Answer:
(C2H5)2NH -------------> c. Stronger Bronsted Lowry base
C2H5)2NH2+ ------------> b. Weaker Bronsted Lowry acid
C6H5O- -------------> d. Weaker Bronsted Lowry base
C6H5OH ---------------> a. Stronger Bronsted Lowry acid
Explanation:
Bronsted-Lowry defined an acid as a molecule or ion which donates a proton, while a base is a molecule or ion which accepts the proton. Bronsted-Lowry Theory of definition of an acid and base could also be extended to include acid-base titrations in non aqueous solution. In this theory, the reaction of an acid with a base constitutes the transfer of a proton from an acid to the base.
From the question given, we are to Classify each of the reactants and products based on their strength as Bronsted Lowry acids or bases:
(C2H5)2NH + C6H5OH ⇄ (C2H5)2NH2+ + C6H5O-
(C2H5)2NH -------------> c. Stronger Bronsted Lowry base
C2H5)2NH2+ ------------> b. Weaker Bronsted Lowry acid
C6H5O- -------------> d. Weaker Bronsted Lowry base
C6H5OH ---------------> a. Stronger Bronsted Lowry acid
In the forward reaction, Phenol (C6H5OH) donates a proton to diethylamine (C2H5)2NH which accepts it. The phenol behaves as an acid and the diethylamine behaves as a base.

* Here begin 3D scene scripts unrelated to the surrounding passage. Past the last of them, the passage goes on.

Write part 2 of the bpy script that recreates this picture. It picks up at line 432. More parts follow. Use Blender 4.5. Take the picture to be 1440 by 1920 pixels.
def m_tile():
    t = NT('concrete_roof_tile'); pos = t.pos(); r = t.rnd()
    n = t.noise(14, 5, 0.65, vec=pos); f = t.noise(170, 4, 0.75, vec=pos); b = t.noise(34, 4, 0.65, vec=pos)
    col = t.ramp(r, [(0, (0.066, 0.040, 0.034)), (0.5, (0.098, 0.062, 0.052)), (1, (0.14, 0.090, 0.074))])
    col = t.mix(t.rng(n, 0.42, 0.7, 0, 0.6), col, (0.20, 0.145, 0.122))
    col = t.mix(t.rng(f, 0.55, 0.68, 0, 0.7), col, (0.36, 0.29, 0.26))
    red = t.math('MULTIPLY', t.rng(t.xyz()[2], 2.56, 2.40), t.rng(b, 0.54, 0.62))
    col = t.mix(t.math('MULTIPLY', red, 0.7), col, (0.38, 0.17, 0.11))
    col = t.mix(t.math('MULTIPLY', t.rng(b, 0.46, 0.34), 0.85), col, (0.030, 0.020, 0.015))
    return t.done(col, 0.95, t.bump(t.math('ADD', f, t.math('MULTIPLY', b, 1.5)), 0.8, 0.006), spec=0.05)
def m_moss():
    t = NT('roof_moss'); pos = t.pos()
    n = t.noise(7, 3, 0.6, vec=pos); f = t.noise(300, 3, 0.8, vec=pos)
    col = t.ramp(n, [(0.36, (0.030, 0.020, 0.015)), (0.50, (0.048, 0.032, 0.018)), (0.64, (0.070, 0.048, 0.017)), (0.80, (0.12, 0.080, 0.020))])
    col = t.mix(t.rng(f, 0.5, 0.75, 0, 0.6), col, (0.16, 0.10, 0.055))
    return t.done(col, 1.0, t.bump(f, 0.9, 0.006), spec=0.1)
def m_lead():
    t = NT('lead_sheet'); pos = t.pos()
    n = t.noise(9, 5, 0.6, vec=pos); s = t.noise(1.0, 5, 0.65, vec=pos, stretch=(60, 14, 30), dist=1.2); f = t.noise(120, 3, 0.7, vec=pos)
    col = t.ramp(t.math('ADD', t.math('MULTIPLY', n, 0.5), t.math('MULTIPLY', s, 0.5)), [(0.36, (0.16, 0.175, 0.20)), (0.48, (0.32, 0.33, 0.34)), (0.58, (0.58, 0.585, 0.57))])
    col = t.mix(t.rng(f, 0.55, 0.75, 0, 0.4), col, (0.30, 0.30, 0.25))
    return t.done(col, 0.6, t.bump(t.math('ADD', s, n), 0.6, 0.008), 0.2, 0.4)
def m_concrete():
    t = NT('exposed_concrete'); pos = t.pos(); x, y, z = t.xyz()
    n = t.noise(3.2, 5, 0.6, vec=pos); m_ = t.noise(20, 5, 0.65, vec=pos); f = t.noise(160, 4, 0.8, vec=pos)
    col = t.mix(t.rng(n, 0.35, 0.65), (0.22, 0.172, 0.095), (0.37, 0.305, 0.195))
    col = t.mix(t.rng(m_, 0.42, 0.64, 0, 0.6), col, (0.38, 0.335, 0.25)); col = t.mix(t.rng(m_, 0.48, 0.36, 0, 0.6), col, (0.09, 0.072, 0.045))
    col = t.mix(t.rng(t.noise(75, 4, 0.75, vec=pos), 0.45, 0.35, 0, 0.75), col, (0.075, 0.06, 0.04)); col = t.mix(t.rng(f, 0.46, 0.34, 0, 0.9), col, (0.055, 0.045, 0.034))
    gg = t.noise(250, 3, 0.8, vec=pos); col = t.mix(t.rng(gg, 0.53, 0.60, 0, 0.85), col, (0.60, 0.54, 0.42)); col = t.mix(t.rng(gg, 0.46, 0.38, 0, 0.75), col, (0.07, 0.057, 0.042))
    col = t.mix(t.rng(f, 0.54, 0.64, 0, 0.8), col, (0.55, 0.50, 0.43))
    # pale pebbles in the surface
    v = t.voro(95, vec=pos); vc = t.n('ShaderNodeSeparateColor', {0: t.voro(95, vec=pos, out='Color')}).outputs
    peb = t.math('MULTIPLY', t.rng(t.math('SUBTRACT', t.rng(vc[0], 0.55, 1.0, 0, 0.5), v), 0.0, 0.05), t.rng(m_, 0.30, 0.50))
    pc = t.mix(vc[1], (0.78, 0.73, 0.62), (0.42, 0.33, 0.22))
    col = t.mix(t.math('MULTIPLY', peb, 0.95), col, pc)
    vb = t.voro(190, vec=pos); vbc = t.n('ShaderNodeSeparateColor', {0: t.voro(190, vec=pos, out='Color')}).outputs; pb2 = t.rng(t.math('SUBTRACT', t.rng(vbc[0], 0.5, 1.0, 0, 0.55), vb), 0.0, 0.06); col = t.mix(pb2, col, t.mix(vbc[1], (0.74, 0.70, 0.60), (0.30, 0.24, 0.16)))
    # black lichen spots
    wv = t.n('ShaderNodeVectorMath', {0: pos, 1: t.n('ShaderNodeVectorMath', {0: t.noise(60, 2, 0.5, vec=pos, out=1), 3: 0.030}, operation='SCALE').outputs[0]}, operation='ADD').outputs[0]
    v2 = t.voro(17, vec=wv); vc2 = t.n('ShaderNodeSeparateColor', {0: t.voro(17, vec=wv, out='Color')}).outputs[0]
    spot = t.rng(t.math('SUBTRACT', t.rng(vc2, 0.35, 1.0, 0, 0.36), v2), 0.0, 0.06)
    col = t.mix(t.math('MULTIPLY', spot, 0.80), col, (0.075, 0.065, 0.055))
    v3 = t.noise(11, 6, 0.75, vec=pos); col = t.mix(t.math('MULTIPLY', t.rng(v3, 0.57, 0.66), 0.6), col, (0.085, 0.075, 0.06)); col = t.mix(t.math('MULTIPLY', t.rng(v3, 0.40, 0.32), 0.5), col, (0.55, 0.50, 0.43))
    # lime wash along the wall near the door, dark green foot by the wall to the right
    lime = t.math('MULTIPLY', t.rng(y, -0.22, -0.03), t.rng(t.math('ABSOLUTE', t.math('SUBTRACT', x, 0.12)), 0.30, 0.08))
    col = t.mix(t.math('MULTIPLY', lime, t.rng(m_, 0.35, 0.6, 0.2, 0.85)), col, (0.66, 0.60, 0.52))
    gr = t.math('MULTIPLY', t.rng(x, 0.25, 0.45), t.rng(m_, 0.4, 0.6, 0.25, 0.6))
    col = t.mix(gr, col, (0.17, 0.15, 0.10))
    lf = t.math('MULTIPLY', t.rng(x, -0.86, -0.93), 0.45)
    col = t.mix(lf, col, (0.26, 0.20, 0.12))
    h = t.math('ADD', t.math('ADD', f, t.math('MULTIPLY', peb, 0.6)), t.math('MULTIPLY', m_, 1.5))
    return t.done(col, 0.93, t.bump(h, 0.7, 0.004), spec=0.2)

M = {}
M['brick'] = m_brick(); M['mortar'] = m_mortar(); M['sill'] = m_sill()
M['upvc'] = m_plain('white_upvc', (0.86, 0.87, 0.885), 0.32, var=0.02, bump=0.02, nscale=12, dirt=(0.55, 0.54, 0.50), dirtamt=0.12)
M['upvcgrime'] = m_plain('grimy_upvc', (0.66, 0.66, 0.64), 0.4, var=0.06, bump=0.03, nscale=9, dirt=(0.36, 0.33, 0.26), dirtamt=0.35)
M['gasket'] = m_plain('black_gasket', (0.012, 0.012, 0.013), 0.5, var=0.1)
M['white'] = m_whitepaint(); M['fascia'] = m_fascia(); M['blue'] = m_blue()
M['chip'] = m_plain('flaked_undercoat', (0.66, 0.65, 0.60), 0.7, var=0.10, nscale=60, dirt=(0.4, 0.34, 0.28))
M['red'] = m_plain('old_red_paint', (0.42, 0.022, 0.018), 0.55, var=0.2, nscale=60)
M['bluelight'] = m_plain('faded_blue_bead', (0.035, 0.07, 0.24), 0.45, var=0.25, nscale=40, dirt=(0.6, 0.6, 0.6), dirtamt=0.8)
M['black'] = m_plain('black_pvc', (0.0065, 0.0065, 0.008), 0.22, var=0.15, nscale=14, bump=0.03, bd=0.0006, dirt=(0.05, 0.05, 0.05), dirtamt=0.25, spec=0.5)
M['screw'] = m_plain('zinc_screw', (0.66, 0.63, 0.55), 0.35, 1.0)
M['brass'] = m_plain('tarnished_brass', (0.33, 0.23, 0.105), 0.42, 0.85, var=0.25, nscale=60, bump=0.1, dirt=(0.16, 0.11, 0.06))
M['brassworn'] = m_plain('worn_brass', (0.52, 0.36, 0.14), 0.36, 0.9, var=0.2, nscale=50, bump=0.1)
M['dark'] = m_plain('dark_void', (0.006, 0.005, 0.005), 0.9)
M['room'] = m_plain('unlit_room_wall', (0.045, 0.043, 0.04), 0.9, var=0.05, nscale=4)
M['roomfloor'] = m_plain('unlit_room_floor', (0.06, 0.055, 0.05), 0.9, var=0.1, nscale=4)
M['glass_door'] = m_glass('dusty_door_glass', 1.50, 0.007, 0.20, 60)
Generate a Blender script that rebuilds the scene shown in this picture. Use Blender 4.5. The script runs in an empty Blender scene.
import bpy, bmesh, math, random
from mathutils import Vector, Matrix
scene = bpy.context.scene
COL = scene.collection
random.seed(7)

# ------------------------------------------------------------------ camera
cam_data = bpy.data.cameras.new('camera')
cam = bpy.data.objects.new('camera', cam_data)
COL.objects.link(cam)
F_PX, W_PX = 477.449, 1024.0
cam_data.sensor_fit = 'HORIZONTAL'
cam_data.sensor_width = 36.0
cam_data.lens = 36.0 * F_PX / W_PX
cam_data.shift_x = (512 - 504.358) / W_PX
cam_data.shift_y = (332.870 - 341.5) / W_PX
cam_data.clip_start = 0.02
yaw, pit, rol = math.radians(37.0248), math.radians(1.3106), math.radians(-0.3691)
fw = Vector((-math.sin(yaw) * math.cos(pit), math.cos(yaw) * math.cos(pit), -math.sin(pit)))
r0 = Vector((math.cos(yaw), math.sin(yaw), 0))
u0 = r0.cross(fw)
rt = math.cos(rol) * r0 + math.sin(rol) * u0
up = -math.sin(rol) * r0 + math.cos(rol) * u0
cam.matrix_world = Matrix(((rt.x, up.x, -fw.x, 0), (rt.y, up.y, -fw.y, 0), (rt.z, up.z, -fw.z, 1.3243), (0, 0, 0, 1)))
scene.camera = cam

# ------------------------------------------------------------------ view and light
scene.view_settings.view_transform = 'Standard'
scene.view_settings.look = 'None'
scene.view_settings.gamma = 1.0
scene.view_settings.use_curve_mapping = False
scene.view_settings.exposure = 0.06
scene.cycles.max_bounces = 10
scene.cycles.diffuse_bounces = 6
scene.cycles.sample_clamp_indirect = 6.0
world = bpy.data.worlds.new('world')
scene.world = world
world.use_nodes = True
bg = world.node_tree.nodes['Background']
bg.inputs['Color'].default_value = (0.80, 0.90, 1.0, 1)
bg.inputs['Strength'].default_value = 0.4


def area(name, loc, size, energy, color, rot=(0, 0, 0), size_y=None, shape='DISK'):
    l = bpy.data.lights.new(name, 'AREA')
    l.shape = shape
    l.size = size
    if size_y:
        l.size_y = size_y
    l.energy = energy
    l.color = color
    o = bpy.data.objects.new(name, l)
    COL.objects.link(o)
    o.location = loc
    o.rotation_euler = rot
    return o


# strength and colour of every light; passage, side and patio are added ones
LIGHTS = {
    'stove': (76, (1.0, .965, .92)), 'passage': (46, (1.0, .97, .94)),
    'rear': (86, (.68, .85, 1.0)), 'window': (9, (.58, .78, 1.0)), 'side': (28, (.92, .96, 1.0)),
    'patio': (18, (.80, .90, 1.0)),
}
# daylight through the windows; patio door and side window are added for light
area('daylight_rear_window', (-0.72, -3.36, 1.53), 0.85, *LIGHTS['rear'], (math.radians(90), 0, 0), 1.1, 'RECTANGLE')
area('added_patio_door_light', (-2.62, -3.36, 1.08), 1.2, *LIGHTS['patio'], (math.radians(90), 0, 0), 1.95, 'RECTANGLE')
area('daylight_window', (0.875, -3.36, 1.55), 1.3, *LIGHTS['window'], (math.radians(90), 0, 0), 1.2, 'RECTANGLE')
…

In the backward reaction, diethylammonium(C2H5)2NH2+) ion donates a proton to the phenolate (C6H5O-), Therefore, diethylammonium behaving as an acid (proton donor) and the phenolate behaves as a base(proton acceptor)
The equilibrium of this reaction lies to the far right (which is indicated by the longer arrow of the forward reaction) because Phenol is a stronger Bronsted Lowry acid than the diethylammonium. (i.e Weaker Bronsted Lowry acid).
Similarly, the diethylamine is a stronger Bronsted Lowry base while the phenolate which is a weaker Bronsted Lowry base.